● Task goal
What follows is a listing; restate every line of it word for word.
───
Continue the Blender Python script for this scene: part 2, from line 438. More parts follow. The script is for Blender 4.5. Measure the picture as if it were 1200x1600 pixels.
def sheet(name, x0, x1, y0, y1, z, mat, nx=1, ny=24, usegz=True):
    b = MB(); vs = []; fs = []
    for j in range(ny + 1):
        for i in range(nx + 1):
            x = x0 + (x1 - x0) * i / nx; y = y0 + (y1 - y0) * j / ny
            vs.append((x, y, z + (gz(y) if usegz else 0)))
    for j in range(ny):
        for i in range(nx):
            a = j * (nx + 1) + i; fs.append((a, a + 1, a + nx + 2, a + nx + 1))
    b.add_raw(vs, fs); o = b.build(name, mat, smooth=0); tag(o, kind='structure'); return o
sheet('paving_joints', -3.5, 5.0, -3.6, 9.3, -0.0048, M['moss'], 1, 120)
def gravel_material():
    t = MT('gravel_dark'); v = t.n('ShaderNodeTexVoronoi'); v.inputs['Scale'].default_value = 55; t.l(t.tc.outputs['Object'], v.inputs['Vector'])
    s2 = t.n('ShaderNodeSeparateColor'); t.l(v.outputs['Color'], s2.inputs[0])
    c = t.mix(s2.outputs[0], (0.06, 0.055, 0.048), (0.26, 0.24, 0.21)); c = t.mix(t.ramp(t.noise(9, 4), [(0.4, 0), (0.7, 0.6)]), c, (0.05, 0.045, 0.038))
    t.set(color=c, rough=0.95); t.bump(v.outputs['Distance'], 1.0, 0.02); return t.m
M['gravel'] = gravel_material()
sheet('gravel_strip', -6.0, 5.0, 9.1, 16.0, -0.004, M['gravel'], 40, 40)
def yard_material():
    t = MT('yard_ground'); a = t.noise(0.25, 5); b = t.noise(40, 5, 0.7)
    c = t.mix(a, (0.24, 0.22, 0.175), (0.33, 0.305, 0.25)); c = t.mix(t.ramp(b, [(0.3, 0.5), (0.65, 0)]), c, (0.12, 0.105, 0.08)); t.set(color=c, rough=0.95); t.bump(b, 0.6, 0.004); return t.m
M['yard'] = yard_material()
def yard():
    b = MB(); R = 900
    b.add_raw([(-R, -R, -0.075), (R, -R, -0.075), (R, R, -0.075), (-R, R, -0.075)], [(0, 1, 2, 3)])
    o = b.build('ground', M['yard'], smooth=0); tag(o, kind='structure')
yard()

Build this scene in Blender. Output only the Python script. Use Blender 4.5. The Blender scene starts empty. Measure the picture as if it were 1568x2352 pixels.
───
● Result
Continue the Blender Python script for this scene: part 2, from line 438. More parts follow. The script is for Blender 4.5. Measure the picture as if it were 1200x1600 pixels.
def sheet(name, x0, x1, y0, y1, z, mat, nx=1, ny=24, usegz=True):
    b = MB(); vs = []; fs = []
    for j in range(ny + 1):
        for i in range(nx + 1):
            x = x0 + (x1 - x0) * i / nx; y = y0 + (y1 - y0) * j / ny
            vs.append((x, y, z + (gz(y) if usegz else 0)))
    for j in range(ny):
        for i in range(nx):
            a = j * (nx + 1) + i; fs.append((a, a + 1, a + nx + 2, a + nx + 1))
    b.add_raw(vs, fs); o = b.build(name, mat, smooth=0); tag(o, kind='structure'); return o
sheet('paving_joints', -3.5, 5.0, -3.6, 9.3, -0.0048, M['moss'], 1, 120)
def gravel_material():
    t = MT('gravel_dark'); v = t.n('ShaderNodeTexVoronoi'); v.inputs['Scale'].default_value = 55; t.l(t.tc.outputs['Object'], v.inputs['Vector'])
    s2 = t.n('ShaderNodeSeparateColor'); t.l(v.outputs['Color'], s2.inputs[0])
    c = t.mix(s2.outputs[0], (0.06, 0.055, 0.048), (0.26, 0.24, 0.21)); c = t.mix(t.ramp(t.noise(9, 4), [(0.4, 0), (0.7, 0.6)]), c, (0.05, 0.045, 0.038))
    t.set(color=c, rough=0.95); t.bump(v.outputs['Distance'], 1.0, 0.02); return t.m
M['gravel'] = gravel_material()
sheet('gravel_strip', -6.0, 5.0, 9.1, 16.0, -0.004, M['gravel'], 40, 40)
def yard_material():
    t = MT('yard_ground'); a = t.noise(0.25, 5); b = t.noise(40, 5, 0.7)
    c = t.mix(a, (0.24, 0.22, 0.175), (0.33, 0.305, 0.25)); c = t.mix(t.ramp(b, [(0.3, 0.5), (0.65, 0)]), c, (0.12, 0.105, 0.08)); t.set(color=c, rough=0.95); t.bump(b, 0.6, 0.004); return t.m
M['yard'] = yard_material()
def yard():
    b = MB(); R = 900
    b.add_raw([(-R, -R, -0.075), (R, -R, -0.075), (R, R, -0.075), (-R, R, -0.075)], [(0, 1, 2, 3)])
    o = b.build('ground', M['yard'], smooth=0); tag(o, kind='structure')
yard()

Build this scene in Blender. Output only the Python script. Use Blender 4.5. The Blender scene starts empty. Measure the picture as if it were 1568x2352 pixels.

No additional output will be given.